I agree with you that were does seem to be a better choice.
Topic: Which reads better: was or were?
Posted: Wednesday, September 12, 2018 5:04:18 PM
Let me apologize in advance for posting a topic that has been quite well answered in previous posts. I'm in a hurry, so am taking a shortcut.

Which of these sentences is grammatically better? Which makes more sense?

None of the valuables, so far as I can tell, was insured.

None of the valuables, so far as I can tell, were insured.


Thanks!
Topic: A young man who had been welcomed a couple
Posted: Friday, September 7, 2018 12:47:49 PM
You are always welcome, Nikitus. That's the beauty of an online forum such as this; it's like a round-table discussion with a group of veteran English writers, new learners, and students. Anyone can ask any question, and the discussion is bound to be lively, with lots of helpful criticism.

The advice of Thar, Romany, and Palapaguy (and NKM too) is always sterling. In telling an effective story, less is usually more. Trying to pack in all sorts of details (not all of it equally relevant) into each sentence results in run-on clauses, dangling participles, wordiness, and confusion—things that skilled writers studiously avoid. But you continue to improve with practice—you are indeed making good progress.

I would also suggest reading outstanding prose by classic authors—Jane Austen, Joseph Conrad, Stephen Crane, Theodore Dreiser, etc. I have a particular fondness for Dorothy Canfield Fisher, and right now I'm reading Andrea Barrett's Ship Fever.

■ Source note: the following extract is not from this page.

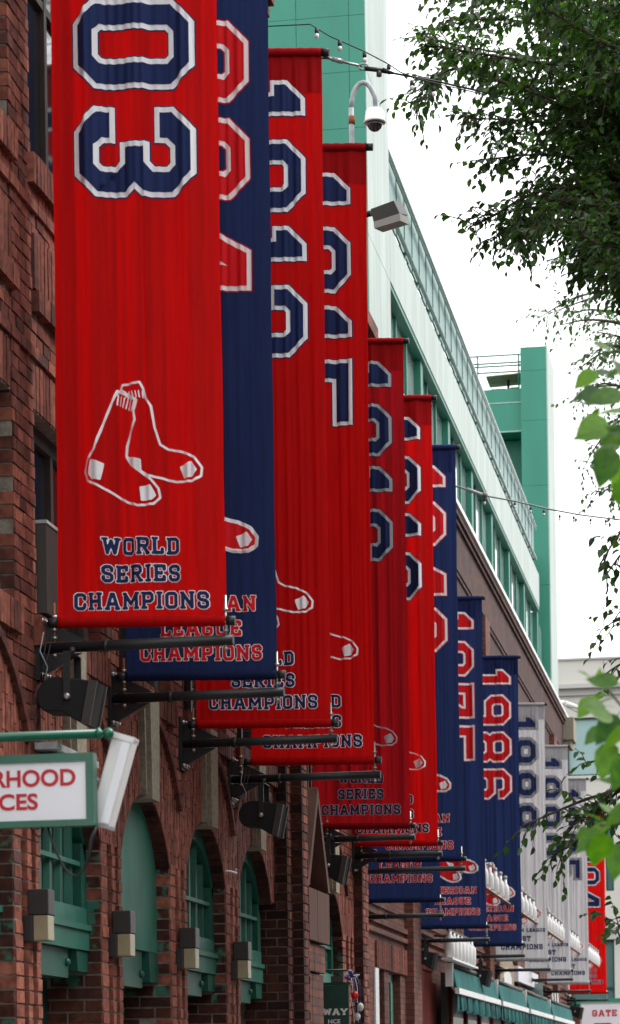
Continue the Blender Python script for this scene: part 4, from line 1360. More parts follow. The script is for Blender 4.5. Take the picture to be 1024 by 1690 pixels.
for px_ in (98, -190):
    h = on_y(px_, 1215, YS)
    b = MB()
    z = h.z - .02
    while z > ST_ + .004:
        b.tube([(h.x, YS, z), (h.x + .006, YS, z - .012), (h.x, YS, z - .024), (h.x - .006, YS, z - .012), (h.x, YS, z)], .0032, 'green_gloss', 5); z -= .02
    shift(b, L0).build('chain', SG)
LF = thing('strip_light', 'white tilted strip light fixture at the right end of the white sign', 'light fixture', tuple(on_y(172, 1368, YS)))
l0 = tuple(LF.location)
A, Bp, Cp, Dp = [on_y(x, y, YS + .06) for x, y in ((187, 1207), (222, 1217), (181, 1369), (146, 1359))]
b = MB(); dy = Vector((0, .09, 0))
b.hull8([tuple(q) for q in (Dp, Cp, Bp, A)] + [tuple(q + dy) for q in (Dp, Cp, Bp, A)], 'white_paint')
o = shift(b, l0).build('housing', LF); bv = o.modifiers.new('edge', 'BEVEL'); bv.width = .008; bv.segments = 3
for (p, q, r, s_) in ((A, Bp, .0, .06), (Dp, Cp, .965, 1.0)):
    b = MB(); off = Vector((0, -.006, 0)); n1 = A + (Dp - A) * r; n2 = Bp + (Cp - Bp) * r; n3 = Bp + (Cp - Bp) * s_; n4 = A + (Dp - A) * s_
    b.hull8([tuple(k + off) for k in (n4, n3, n2, n1)] + [tuple(k + dy * 1.05) for k in (n4, n3, n2, n1)], 'galvanised' if r else 'white_paint'); shift(b, l0).build('end_cap', LF)
b = MB()
lens = [A + (Bp - A) * .55 + (Dp - A) * .08, A + (Bp - A) * .92 + (Dp - A) * .08, A + (Bp - A) * .92 + (Dp - A) * .95, A + (Bp - A) * .55 + (Dp - A) * .95]
b.hull8([tuple(k + Vector((0, -.012, 0))) for k in (lens[3], lens[2], lens[1], lens[0])] + [tuple(k + Vector((0, -.003, 0))) for k in (lens[3], lens[2], lens[1], lens[0])], 'sign_white'); shift(b, l0).build('lens', LF)
b = MB(); b.tube([tuple(on_y(164, 1290, YS + .06)), tuple(on_y(150, 1280, YS + .06))], .012, 'galvanised', 8); shift(b, l0).build('mount_arm', LF)
cbp = [(158, 1364), (151, 1385), (148, 1405), (143, 1425), (136, 1439), (127, 1446), (117, 1443), (106, 1432), (95, 1410), (86, 1388), (80, 1366)]
b = MB(); b.tube([on_y(x, y, YS + .01) for x, y in cbp], [.010, .012, .008] + [.005] * 8, 'cable_black', 8)
q = tuple(on_y(127, 1446, YS))
tag(shift(b, q).build('power_cable', loc=q), 'black cable looping from the strip light to the underside of the sign', 'cable')
b = MB(); b.tube([on_y(x, y, YS + .01) for x, y in ((50, 1364), (56, 1375), (64, 1381), (70, 1378), (72, 1364))], .004, 'cable_black', 6)
q = tuple(on_y(64, 1381, YS))
tag(shift(b, q).build('power_cable', loc=q), 'short black cable loop under the white sign near the frame edge', 'cable')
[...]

Hemingway is upheld as the exemplar of the minimalist style. I've read A Farewell to Arms and The Sun Also Rises, which are said to be superior to his later work. There is no need to imitate Hemingway's pared-down sentences, but you can read a variety of good writers and absorb their lessons—choosing the right word, shaping your sentences so that each sentence contributes to the story, using a variety of constructions, with variation in the length and rhythm of sentences. This, of course, takes a lot of work. Even lifelong English writers struggle with this . . . which is why we have that sacred precept known as "reworking a rough draft." But the results should look clean and clear, effortless. Getting that "effortless" quality takes a LOT of hard work.
Topic: A young man who had been welcomed a couple
Posted: Thursday, September 6, 2018 1:55:22 PM
The young man had been welcomed a couple of days ago by the sector's street vendors. Upset by what he was witnessing, he wanted to go further and kick down the door of old Chuck's house. But he was stopped by a gray-haired salesman who had been peddling sneakers on that street for many years.
Topic: what does "a turpentined cat" mean?
Posted: Thursday, September 6, 2018 1:38:49 PM
I was under the impression (as Sarriesfan has noted above) that cats don't care for the kind of feed given to farm animals, which is why the Egyptians appreciated them so much. Cats patrolled the royal granaries and kept the rodent population down, and were rewarded by being declared divine! Many a farm, stable, general store, etc., has had a resident cat on duty to protect the grain supplies. Cats are carnivores.

Cats were tortured, beaten, drowned, and burned as part of the wave of persecutions of so-called witches, as cats were believed to be witches' familiars, agents of Satan (especially if they were black). Of course, the wholesale killing of cats resulted in an explosion in the rodent population, as Romany notes, which meant an uptick in the bubonic plague.

To read of the way people have treated cats (and dogs, too, for that matter, and horses, donkeys, etc.) in the past, and still treat them, is disturbing. It makes me wish I could go back in time and rescue them all. If I lived on a farm where stray cats came to linger, I'd set out food and water for them. But that's just my bias.

If you don't have any kerosene handy, try vodka. It makes a good impromptu disinfectant.
Topic: Comma outside inverted commas?
Posted: Thursday, September 6, 2018 1:30:16 PM
The way you have it, with the comma INSIDE the quotation marks, is correct. Does anyone use the term "inverted commas"?
Topic: Need help in writing down a funny sentence
Posted: Wednesday, August 29, 2018 5:20:23 PM
Sanmayce, is that the same story that has been adapted thus? It's a tale of a greedy young man who discovers a leprechaun's treasure (IIRC, he bullies the leprechaun), and ties his red neckerchief around the tree that stands above the buried treasure, and orders the leprechaun not to remove it. Then he returns home to get a shovel. When he returns, he discovers that every single tree in the woods has an identical red neckerchief tied around it.

The motif of marking every tree, or door, or gate, to prevent identification by an adversary is also found in "Ali Baba and the Forty Thieves," and H. C. Andersen ("The Tinder Box") too.